Toch zijn er wel degelijk overeenkomsten tussen een bouwbedrijf als Heijmans en een advocatenkantoor als Loyens & Loeff, vindt ze. “Uiteindelijk is ook Loyens & Loeff een normaal bedrijf met contracten voor zaken als huisvesting, IT of catering. Die moeten allemaal recht toe, recht aan beoordeeld worden. Hier heb je honderd partners, bij Heijmans heb je honderd mensen in het senior management als gesprekspartners.
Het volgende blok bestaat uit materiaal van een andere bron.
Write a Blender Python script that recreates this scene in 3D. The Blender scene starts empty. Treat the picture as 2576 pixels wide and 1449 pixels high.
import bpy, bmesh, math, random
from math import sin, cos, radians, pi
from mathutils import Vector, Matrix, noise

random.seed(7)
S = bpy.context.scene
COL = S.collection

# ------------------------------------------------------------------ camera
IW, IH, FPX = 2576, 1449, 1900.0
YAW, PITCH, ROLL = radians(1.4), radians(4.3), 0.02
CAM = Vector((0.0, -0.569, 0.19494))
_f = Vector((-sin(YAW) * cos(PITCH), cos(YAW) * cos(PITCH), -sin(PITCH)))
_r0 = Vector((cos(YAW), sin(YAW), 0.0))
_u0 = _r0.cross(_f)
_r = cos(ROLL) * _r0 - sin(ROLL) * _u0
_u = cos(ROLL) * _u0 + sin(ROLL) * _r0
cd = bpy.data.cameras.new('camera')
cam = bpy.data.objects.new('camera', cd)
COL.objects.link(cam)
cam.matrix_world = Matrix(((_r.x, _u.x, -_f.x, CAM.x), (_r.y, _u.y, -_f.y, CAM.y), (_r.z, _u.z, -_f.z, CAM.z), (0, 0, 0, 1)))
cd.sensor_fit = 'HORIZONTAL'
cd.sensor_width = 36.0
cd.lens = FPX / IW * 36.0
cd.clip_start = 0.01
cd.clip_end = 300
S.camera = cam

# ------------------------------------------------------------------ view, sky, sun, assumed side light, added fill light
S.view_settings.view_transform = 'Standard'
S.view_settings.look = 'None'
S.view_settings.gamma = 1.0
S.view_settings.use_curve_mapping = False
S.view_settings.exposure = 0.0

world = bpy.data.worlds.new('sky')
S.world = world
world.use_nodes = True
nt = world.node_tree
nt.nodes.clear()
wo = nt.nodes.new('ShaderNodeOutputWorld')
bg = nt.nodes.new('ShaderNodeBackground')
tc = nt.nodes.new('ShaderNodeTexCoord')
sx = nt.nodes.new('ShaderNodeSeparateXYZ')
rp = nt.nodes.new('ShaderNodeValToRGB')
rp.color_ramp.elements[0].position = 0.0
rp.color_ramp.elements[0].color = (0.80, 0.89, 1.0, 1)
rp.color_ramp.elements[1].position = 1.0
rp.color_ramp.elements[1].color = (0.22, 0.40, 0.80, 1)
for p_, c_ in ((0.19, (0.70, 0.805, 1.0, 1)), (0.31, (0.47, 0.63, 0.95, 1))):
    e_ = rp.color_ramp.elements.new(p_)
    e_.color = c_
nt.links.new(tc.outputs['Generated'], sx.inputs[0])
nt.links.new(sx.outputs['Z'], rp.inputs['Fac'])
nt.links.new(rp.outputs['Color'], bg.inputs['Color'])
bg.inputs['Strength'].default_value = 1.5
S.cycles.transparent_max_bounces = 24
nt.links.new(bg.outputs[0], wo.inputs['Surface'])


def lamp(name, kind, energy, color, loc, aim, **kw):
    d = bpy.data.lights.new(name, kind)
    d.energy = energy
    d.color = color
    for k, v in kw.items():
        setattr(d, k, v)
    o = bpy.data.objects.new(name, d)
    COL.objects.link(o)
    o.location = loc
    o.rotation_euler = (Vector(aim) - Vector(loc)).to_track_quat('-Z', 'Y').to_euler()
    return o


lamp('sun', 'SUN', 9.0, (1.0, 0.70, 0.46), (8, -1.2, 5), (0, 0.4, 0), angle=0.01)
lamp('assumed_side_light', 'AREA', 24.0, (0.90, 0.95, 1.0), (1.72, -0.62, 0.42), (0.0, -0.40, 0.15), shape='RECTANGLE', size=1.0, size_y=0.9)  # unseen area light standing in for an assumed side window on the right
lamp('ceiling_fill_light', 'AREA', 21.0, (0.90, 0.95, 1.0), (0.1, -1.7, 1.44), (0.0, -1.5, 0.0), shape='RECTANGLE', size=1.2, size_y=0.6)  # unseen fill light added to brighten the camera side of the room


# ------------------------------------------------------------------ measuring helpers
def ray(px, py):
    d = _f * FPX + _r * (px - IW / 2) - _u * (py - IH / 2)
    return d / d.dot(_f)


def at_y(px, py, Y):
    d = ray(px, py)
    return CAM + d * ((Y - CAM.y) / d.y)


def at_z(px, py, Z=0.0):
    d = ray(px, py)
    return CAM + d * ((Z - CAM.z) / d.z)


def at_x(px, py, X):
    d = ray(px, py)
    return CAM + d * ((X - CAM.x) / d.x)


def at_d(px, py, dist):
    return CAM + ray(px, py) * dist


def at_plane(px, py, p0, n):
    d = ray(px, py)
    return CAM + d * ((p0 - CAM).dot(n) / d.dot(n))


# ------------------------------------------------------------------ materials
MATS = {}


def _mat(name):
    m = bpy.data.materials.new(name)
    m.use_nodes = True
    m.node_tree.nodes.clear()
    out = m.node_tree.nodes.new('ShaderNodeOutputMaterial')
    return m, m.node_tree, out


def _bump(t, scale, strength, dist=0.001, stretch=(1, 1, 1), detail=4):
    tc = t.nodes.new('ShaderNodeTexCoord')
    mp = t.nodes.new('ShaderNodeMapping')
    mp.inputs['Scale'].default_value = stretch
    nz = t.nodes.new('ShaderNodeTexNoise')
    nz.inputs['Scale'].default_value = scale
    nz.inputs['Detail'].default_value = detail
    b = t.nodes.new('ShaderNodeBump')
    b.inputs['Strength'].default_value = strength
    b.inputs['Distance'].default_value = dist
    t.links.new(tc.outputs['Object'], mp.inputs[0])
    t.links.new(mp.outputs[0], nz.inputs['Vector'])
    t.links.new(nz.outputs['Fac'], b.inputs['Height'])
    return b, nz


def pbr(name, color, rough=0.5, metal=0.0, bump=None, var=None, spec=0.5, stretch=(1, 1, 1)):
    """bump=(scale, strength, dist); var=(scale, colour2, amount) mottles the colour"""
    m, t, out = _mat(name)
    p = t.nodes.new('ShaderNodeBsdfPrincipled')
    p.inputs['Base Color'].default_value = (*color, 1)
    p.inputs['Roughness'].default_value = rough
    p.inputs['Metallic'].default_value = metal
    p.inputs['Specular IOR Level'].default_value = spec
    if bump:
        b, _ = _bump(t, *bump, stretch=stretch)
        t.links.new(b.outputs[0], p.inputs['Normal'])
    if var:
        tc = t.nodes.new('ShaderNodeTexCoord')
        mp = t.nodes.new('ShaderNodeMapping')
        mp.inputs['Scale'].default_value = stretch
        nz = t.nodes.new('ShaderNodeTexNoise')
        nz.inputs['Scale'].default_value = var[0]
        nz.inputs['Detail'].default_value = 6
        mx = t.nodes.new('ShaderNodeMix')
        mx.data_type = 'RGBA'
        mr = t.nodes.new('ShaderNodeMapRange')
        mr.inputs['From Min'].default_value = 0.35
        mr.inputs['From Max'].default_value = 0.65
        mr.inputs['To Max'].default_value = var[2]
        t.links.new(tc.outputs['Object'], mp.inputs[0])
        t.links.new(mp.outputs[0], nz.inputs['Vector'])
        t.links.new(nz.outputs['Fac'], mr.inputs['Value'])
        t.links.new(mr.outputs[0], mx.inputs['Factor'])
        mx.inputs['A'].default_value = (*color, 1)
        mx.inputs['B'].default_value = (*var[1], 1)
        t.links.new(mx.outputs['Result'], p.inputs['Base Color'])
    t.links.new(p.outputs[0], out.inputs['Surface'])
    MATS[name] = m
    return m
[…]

Menselijke dynamieken zijn overal hetzelfde, of je nu in de bouw, een doperwtjesfabriek of een advocatenkantoor werkt.”
Het voornaamste verschil is dat zij bij Heijmans met haar team ‘eenoog in het land der blinden’ was, en dan zijn de blinden de techneuten zonder juridische kennis. “Hier bevind ik me als jurist tussen tal van andere, heel goede juristen. Aan het begin vroeg ik me dan ook oprecht af: wat kan ik hier toevoegen? Maar ik kijk bijvoorbeeld vanuit een heel andere invalshoek naar issues. Daar zit mijn toegevoegde waarde.”
Geen politievrouw
Van de Weijenberg denkt dat die toegevoegde waarde wel wordt erkend door de partners van het kantoor. Ze heeft althans niet het gevoel dat ze kort na haar komst met argusogen is bekeken, als een persoon die de advocaten wel even op de vingers zal kijken of komt vertellen welke cliënten en zaken zij wel of niet mogen aannemen.
“Ik zou daar ook helemaal geen plezier aan beleven,” zegt ze stellig. “Als ik had willen controleren, was ik wel bij de politie gegaan. Ik wil de mensen en de business vooruithelpen, daarom zit ik hier. De centrale vraag daarbij moet zijn: heb je het vertrouwen van de mensen met wie je werkt? Langs die lijn moet je je doelen bereiken. Daar kan wat mij betreft geen juridische argumentatie tegenop.”